• [Exercise directions]
Scan the data. Collect each line that contains the word "picture".

-- Start --

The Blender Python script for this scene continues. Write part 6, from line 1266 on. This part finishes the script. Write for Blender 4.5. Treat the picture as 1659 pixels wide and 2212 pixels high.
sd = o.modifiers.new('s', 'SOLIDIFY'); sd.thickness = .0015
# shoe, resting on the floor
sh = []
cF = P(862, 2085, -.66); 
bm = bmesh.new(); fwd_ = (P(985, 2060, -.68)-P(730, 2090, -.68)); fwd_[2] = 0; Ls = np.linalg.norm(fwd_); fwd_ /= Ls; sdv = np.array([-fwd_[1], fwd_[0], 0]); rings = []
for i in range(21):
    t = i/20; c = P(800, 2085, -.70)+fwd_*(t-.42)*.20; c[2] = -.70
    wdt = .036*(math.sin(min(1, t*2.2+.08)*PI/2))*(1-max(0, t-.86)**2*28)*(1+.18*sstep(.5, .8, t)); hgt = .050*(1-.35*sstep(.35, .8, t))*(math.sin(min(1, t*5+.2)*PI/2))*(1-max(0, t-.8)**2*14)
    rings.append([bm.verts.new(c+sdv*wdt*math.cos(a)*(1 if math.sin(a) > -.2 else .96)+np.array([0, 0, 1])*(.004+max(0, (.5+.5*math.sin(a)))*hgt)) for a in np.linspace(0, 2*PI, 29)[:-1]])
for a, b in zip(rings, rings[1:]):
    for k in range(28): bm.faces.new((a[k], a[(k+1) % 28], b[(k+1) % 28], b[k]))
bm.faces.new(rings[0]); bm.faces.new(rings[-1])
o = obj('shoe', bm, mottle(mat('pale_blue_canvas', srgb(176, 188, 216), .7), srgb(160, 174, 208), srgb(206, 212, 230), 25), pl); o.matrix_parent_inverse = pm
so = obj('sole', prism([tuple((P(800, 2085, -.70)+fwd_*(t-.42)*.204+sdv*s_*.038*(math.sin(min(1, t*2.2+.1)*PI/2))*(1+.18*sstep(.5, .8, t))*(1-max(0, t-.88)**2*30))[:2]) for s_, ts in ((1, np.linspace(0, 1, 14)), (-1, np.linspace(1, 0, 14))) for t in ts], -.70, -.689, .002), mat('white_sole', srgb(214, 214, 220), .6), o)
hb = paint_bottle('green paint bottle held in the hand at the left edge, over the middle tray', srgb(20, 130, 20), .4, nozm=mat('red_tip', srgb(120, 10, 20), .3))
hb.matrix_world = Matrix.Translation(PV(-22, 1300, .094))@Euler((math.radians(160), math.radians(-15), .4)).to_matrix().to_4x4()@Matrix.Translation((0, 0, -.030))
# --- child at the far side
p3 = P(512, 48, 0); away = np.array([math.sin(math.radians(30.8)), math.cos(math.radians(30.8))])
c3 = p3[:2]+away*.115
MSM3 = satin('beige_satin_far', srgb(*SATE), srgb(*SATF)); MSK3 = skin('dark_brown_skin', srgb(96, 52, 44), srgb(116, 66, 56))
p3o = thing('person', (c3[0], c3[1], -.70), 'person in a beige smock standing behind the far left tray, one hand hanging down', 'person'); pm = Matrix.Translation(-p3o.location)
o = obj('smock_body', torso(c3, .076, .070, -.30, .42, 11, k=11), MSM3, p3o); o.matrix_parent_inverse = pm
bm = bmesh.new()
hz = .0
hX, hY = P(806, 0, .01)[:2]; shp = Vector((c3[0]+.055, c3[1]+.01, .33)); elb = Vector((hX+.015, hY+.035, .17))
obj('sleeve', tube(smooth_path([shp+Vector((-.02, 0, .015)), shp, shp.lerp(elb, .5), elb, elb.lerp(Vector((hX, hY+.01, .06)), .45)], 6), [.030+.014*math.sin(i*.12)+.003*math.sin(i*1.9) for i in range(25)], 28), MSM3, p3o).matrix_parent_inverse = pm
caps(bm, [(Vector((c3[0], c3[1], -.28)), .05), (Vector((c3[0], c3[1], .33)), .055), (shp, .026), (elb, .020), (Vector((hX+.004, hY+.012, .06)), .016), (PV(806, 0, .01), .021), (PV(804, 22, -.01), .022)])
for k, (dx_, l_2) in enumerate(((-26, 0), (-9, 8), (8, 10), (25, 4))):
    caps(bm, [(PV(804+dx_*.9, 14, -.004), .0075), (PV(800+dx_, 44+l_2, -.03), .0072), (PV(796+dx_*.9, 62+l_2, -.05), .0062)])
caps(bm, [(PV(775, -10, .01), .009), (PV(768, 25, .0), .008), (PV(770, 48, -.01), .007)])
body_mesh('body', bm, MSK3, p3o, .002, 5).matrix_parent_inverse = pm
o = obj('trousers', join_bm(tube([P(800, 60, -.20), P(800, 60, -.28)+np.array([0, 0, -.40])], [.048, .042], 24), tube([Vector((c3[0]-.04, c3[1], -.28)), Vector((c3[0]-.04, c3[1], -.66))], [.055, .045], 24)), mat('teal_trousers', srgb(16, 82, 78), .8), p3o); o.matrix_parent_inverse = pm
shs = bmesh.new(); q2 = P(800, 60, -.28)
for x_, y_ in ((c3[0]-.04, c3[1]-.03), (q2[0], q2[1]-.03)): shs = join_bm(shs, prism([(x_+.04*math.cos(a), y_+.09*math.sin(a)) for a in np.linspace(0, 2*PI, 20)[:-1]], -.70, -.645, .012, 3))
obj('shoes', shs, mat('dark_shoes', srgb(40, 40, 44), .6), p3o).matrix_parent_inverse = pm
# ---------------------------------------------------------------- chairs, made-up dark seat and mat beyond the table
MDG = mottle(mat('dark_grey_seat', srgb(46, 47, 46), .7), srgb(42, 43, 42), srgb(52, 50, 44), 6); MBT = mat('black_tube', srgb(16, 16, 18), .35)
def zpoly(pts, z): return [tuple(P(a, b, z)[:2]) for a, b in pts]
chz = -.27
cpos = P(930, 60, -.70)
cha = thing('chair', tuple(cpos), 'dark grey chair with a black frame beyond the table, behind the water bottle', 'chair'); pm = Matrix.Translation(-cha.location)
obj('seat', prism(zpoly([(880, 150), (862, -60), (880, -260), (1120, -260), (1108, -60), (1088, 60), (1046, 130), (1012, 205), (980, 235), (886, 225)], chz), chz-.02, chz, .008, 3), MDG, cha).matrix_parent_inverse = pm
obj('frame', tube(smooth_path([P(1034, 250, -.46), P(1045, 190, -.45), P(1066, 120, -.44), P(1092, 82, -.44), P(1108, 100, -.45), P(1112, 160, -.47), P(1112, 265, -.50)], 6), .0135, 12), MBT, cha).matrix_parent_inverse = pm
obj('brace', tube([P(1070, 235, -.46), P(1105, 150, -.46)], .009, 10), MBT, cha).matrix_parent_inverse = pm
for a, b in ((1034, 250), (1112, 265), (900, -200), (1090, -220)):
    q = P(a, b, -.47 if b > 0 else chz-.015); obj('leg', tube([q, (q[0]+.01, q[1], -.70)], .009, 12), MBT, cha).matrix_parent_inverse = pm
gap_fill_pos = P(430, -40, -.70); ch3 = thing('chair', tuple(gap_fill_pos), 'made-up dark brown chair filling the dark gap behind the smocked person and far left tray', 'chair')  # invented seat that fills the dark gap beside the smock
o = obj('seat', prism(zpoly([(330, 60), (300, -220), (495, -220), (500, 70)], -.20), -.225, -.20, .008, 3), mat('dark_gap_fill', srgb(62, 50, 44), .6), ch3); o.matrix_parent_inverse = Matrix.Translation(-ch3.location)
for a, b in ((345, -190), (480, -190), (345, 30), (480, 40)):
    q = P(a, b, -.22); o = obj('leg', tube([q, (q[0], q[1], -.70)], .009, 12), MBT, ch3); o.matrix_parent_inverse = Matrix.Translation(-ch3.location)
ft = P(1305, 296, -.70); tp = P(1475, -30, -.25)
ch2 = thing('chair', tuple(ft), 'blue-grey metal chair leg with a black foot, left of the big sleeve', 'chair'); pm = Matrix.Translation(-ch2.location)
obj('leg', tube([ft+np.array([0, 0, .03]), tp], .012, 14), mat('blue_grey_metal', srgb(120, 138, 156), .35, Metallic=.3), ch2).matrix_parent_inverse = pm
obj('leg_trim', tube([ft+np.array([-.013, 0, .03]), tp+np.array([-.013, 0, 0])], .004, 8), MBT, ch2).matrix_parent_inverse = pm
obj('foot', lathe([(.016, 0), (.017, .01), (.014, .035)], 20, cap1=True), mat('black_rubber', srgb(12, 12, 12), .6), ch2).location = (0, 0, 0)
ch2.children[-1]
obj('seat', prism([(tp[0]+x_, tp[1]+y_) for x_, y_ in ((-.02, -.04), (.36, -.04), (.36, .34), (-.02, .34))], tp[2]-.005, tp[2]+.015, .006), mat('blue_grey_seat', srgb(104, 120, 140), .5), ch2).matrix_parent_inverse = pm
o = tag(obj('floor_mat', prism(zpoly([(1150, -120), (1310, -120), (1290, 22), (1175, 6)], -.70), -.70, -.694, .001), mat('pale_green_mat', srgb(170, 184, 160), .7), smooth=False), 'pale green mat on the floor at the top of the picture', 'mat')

-- End --

• [Result]
The Blender Python script for this scene continues. Write part 6, from line 1266 on. This part finishes the script. Write for Blender 4.5. Treat the picture as 1659 pixels wide and 2212 pixels high.
o = tag(obj('floor_mat', prism(zpoly([(1150, -120), (1310, -120), (1290, 22), (1175, 6)], -.70), -.70, -.694, .001), mat('pale_green_mat', srgb(170, 184, 160), .7), smooth=False), 'pale green mat on the floor at the top of the picture', 'mat')